There were people in England, all the same, who felt it might be done more often. The most persuasive critics of Empire were to be found in Britain itself, and they had four main lines of argument. People like Fisher, though they certainly did not demand the dissolution of the Empire, felt that its emphasis was wrong, and that in their obsession with imperial adventure the British were neglecting far more pressing matters nearer home. People like Hobson believed that the glory was all an illusion, and that the Empire cost far more than it was worth. People like Wilfrid Blunt maintained that imperialism was immoral: it was a cheap aspiration for a great nation, and riddled with hypocrisy. And a few acute observers among the working classes, not quite bowled over by the
Daily
Mail
,
suspected the Empire to be fine for capitalists, but useless to employees—the first suggestion of a rift, between the rich and the poor, on the value of foreign investments.

All these sentiments, given voice by a handful of political stalwarts like Henry Labouchere
1
and the surviving Gladstonian Liberals, sustained a sizeable anti-imperialist minority in Britain. There was never a moment when the British were unanimous about their Empire, and even after the collapse of the Liberal Party there were many in the land who despised, with Gladstone, those ‘false phantoms of glory’, and wondered as he did why the British public was shocked at the oppression of the Armenians, but indifferent to the bullying of the Irish.

8

But in that celebratory summer any weakening of the imperial will was imperceptible. Hobson could see no hope that imperialism would collapse at all, and most of those who detected Britain’s dimly discernible problems thought they could best be solved by strengthening the Empire, rather than giving it up. The fashionable New Imperialist theory was that the British Empire would only survive as a Great Power, able to match up to the new European and American giants, if it bound itself together into some more formal unity.

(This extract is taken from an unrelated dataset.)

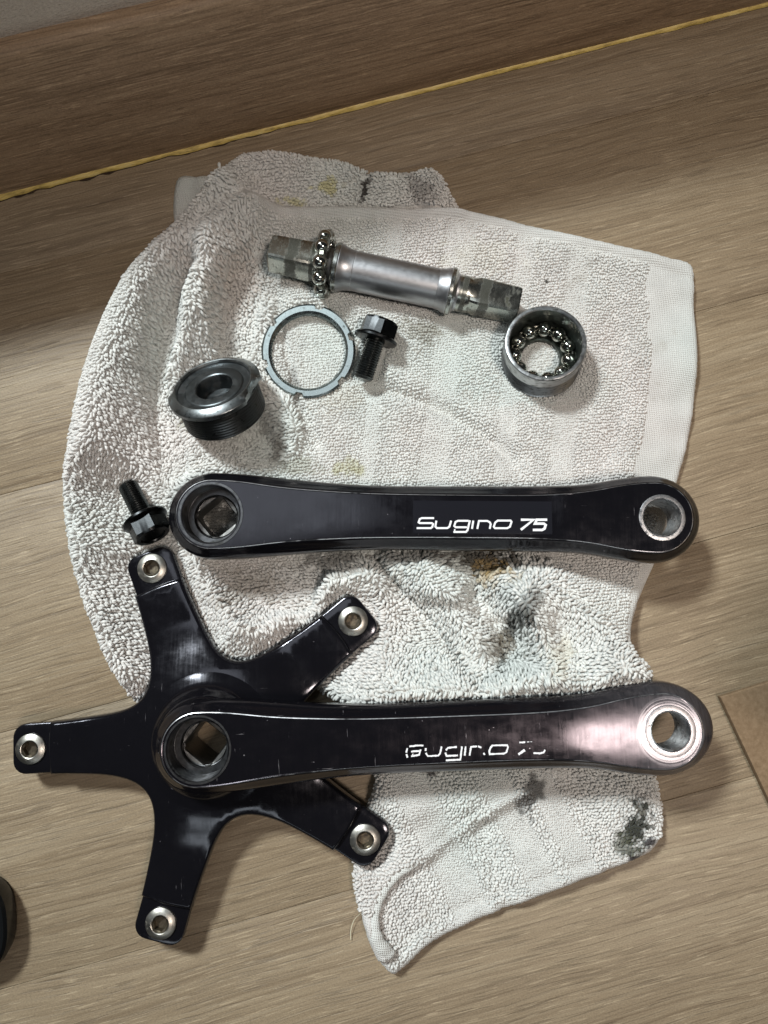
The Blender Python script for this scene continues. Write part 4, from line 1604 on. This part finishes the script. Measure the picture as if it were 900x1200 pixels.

The most popular proposal was an Imperial Federation. This was Chamberlain’s dream. The Empire would be turned into a single economic unit protected by imperial tariffs—a sort of closed Free Trade area—and there would be a common defence organization, a common foreign policy and eventually an Imperial Parliament with members from all corners of the Empire. ‘Our chance is now,’ cried Sir Howard Vincent. ‘The fruit is ready to our hand. We grasp it, and leave for tomorrow an Empire in the homogeneous strength of which that of today shall pale and which, self-sustaining, self-supporting, shall eclipse all the world to be Mistress of the land as well as, as now, Mistress of the Sea.’ Chamberlain said of the white colonies at a dinner for their Premiers in London that June: ‘If they desire at any time to share with us the glories and the privileges of Empire—if they are willing to take on their shoulders their portion of the burden we have borne so long—they may rest assured that their decision will be joyfully received, their overtures will be cordially welcomed by the Motherland.’ Imperial Federation, said W. E. Forster, who had founded the Imperial Federation League, must be ‘such a union of the Mother Country and her Colonies as will keep the realm one State in relation to other States’. John Buchan speculated about the day when there would be ‘a continued coming-and-going between English and colonial society, till the rich man has his country house or shooting box as naturally in the Selkirks or on the East African plateau as in Scotland’.